The Clash. Social Distortion. Dead Kennedys. Patti Smith. The Ramones. Punk rock is in Emily Black’s blood. Her mother, Louisa, hit the road to follow the incendiary music scene when Emily was four months old and never came back.

Now Emily’s all grown up with a punk band of her own, determined to find the tune that will bring her mother home. Because if Louisa really is following the music, shouldn’t it lead her right back to Emily?”

I Wanna Be Your Joey Ramone

Another book I’m really looking forward to (and another MTV book) is What Happens Here by Tara Altebrando. I loved her first book, The Pursuit of Happiness, and I can’t wait to read this one! It has one of my favorite things, travel! Plus romance! And Las Vegas! Where I’ve never been, but it sounds exciting.
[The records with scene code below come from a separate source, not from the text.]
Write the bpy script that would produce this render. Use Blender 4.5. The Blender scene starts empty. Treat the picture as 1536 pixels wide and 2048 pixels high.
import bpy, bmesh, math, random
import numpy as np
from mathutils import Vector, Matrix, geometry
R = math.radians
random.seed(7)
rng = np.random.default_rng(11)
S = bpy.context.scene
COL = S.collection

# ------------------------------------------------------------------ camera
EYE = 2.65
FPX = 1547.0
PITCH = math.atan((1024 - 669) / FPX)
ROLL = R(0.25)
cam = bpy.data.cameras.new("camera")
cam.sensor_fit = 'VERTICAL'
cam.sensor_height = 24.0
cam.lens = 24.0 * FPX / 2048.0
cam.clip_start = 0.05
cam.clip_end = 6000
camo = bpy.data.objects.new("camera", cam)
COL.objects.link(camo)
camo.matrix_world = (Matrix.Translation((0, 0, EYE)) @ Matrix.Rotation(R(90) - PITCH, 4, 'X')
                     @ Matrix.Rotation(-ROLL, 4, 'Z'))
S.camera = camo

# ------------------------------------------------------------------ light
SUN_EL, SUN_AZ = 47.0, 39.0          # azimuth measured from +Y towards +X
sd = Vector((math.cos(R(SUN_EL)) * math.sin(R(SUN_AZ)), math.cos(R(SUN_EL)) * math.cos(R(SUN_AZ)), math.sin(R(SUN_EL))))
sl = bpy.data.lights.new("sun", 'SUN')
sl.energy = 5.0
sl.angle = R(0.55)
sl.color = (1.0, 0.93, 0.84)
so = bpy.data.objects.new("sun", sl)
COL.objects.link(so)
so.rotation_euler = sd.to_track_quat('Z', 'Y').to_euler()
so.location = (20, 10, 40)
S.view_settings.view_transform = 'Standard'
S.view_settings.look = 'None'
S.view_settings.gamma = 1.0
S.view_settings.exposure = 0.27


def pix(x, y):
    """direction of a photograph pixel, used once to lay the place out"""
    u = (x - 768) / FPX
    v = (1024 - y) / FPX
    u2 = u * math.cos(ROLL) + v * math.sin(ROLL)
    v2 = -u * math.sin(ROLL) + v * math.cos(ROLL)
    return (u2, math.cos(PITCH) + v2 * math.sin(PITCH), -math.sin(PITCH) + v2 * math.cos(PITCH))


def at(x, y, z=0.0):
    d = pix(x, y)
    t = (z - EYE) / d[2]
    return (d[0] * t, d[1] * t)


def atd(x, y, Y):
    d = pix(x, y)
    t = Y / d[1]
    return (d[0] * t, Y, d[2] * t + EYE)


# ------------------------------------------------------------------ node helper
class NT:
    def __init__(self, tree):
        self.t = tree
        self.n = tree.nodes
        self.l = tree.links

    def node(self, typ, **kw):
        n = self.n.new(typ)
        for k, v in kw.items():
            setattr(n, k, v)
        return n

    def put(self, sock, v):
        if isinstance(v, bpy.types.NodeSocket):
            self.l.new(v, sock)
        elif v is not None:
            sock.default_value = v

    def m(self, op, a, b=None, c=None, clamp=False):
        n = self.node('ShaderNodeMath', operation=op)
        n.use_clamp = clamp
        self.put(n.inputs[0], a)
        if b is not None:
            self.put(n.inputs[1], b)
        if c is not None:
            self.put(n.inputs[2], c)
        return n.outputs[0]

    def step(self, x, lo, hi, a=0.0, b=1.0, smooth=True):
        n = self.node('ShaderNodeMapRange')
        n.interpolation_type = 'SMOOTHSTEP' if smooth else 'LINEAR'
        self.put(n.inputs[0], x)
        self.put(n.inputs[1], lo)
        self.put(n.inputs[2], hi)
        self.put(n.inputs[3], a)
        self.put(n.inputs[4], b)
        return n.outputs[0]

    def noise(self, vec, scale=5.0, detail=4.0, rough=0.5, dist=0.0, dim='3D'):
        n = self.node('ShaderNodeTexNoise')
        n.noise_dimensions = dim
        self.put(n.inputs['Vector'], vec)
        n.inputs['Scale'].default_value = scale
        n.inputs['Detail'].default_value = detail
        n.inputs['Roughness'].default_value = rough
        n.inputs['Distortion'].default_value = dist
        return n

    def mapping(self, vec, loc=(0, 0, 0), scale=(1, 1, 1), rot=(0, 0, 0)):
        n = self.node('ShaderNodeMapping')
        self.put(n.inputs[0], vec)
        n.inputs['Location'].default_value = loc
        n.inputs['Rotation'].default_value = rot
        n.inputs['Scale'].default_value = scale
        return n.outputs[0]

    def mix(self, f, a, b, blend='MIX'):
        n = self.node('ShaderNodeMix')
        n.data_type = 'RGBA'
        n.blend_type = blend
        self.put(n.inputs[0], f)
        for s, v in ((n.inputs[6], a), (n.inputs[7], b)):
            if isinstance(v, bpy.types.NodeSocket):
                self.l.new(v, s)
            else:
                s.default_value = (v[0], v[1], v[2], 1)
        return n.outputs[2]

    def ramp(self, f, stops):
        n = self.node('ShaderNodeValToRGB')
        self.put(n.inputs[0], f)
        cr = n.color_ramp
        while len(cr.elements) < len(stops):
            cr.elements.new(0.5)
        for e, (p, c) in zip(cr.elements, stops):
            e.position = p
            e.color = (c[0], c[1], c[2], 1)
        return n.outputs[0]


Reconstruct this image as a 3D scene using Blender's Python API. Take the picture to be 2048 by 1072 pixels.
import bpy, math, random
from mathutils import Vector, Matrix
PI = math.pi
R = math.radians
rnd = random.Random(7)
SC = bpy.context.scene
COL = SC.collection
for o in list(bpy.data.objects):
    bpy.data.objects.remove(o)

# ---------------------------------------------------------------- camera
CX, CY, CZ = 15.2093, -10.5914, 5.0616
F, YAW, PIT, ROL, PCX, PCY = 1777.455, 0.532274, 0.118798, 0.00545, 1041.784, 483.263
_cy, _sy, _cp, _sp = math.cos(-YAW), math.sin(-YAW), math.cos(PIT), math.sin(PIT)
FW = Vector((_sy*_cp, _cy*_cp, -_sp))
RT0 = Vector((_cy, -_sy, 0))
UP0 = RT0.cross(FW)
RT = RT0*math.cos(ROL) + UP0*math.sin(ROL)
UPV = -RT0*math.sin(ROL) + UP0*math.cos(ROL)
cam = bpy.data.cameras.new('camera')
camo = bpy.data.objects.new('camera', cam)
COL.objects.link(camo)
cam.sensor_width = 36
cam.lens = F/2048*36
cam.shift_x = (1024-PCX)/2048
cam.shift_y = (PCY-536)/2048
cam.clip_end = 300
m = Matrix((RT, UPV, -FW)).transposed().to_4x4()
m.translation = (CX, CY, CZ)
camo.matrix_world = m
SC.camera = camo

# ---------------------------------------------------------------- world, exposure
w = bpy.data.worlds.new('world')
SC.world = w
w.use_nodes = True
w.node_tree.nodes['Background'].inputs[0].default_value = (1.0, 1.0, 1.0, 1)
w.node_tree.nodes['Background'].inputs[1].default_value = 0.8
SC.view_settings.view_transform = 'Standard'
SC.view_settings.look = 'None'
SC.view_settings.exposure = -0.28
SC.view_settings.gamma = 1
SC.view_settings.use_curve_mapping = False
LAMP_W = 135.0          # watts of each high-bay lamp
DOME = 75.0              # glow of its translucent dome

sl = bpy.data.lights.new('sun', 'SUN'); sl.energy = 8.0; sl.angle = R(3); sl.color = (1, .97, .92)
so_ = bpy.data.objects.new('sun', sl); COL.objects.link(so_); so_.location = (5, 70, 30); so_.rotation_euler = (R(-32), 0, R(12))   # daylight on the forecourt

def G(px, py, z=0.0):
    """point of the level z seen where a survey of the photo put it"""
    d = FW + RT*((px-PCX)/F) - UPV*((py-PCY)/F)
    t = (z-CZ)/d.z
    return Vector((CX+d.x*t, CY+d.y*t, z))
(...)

Here’s the summary:

“When Chloe’s parents decide to take her to Europe the summer before senior year of high school, she’s ecstatic… she only wishes her best friend, Lindsay, could come too. Living in Las Vegas, they have long imagined the world through casinos inspired by great cities and have vowed to travel the globe together someday. Unfortunately, Lindsay’s parents won’t agree to send her along.

So Chloe goes to Europe and sends postcards to Lindsay every day. But when she comes home, she must cope with shocking news that rips her family—and Lindsay’s—apart. And as she tries to uncover the truth about what happened, Chloe soon begins to feel that Lindsay’s brother, Noah, is the one person alive for whom she’d go to the ends of the earth…

From the acclaimed author of The Pursuit of Happiness this is a stunning new novel of friendship, love, and loss set against the dazzling dual backdrops of Europe and Las Vegas. “

I have to mention Stephenie Meyer, too. She has two books coming out in 2008. The first will be The Host, which Stephenie describes as a love triangle involving only two bodies. The second is Breaking Dawn, the latest in the Twilight Saga, which I love! I can’t wait to find out what happens to the characters.